The Summit also saw HE the Deputy Prime Minister and Minister of Foreign Affairs Sheikh Mohamed bin Abdulrahman al-Thani, speak on ‘Rethinking the Role of Small State Actors in International Politics’; and HE Hassan al-Thawadi, Secretary General of the Supreme Committee for Delivery & Legacy, speak about ‘Sport’s Transformational Power: The First FIFA World Cup in the Middle East’.

As a programming partner of Concordia, QF organised a panel discussion titled ‘Building Resilient Economies on the Basis of Education, Technology, and Access’, which saw Yiannouka outline a research report produced by WISE – an initiative of QF – into learning ecosystems and how new ideas that move education away from purely conventional models can be brought into play.

“QF has been involved in a 25-year journey to build a local education ecosystem that goes beyond formal education,” he told the Concordia audience. “It started with K-12 education and has grown to encompass a very rich ecosystem that includes a national library, research centres, branch campuses of international universities, sporting facilities, think-tanks, and a science and technology park.

“The idea is to weave the whole into something that is greater than the sum of its parts.”

Yiannouka said the WISE report discussed at the Concordia session had revealed that effective education ecosystems have “strong philanthropic or private sector involvement in funding and governance”, and programmes that “are comprehensive and envision new roles and organisations whose explicit role is to weave difference pieces together”.

“If you want to supplement formal education with active museum, library, and sporting programmes, it’s not enough to just have them independently developing programmes,” he said.

“And while you have technology playing a part, it is not in itself a provider of a magic solution. What it can do is enable access to programmes and information.

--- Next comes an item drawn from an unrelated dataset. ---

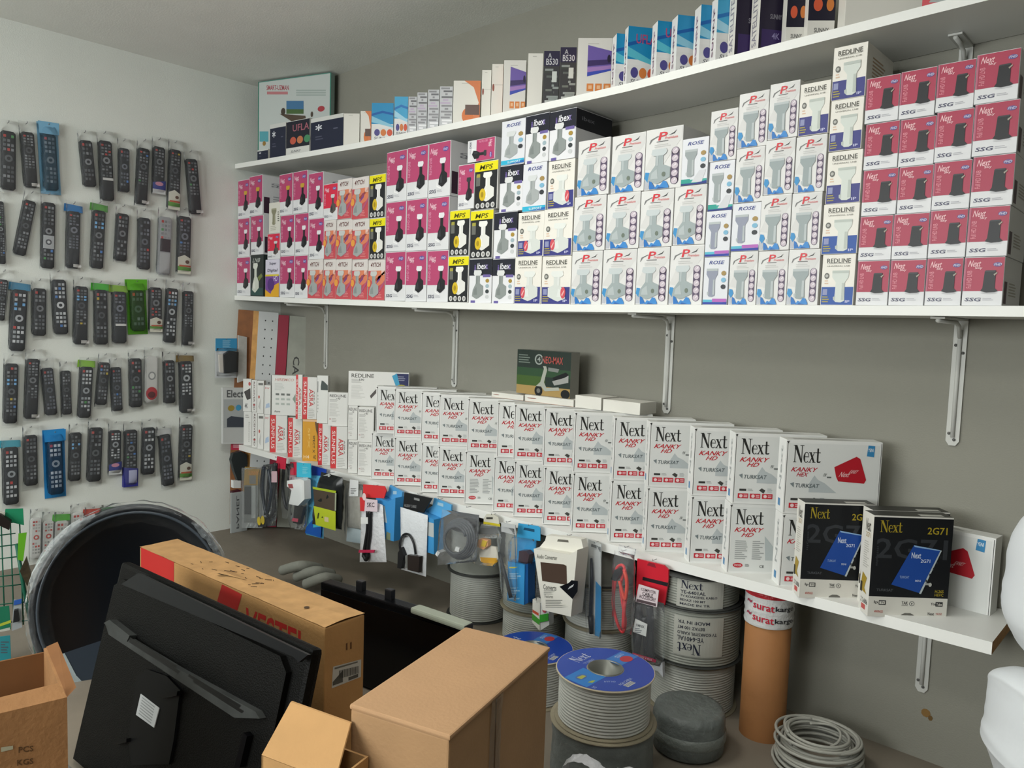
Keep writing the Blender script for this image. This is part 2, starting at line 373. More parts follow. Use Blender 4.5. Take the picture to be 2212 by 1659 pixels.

But what is just as important is a willingness to experiment and innovate in real time and adjust programmes as you discover new information about whether they work or not.”

During the Summit, WISE hosted three roundtable events focusing on Africa’s role in the ‘global education revolution’, bridging gaps between education and the job market in Latin America, and the use of Artificial Intelligence in combating child abuse.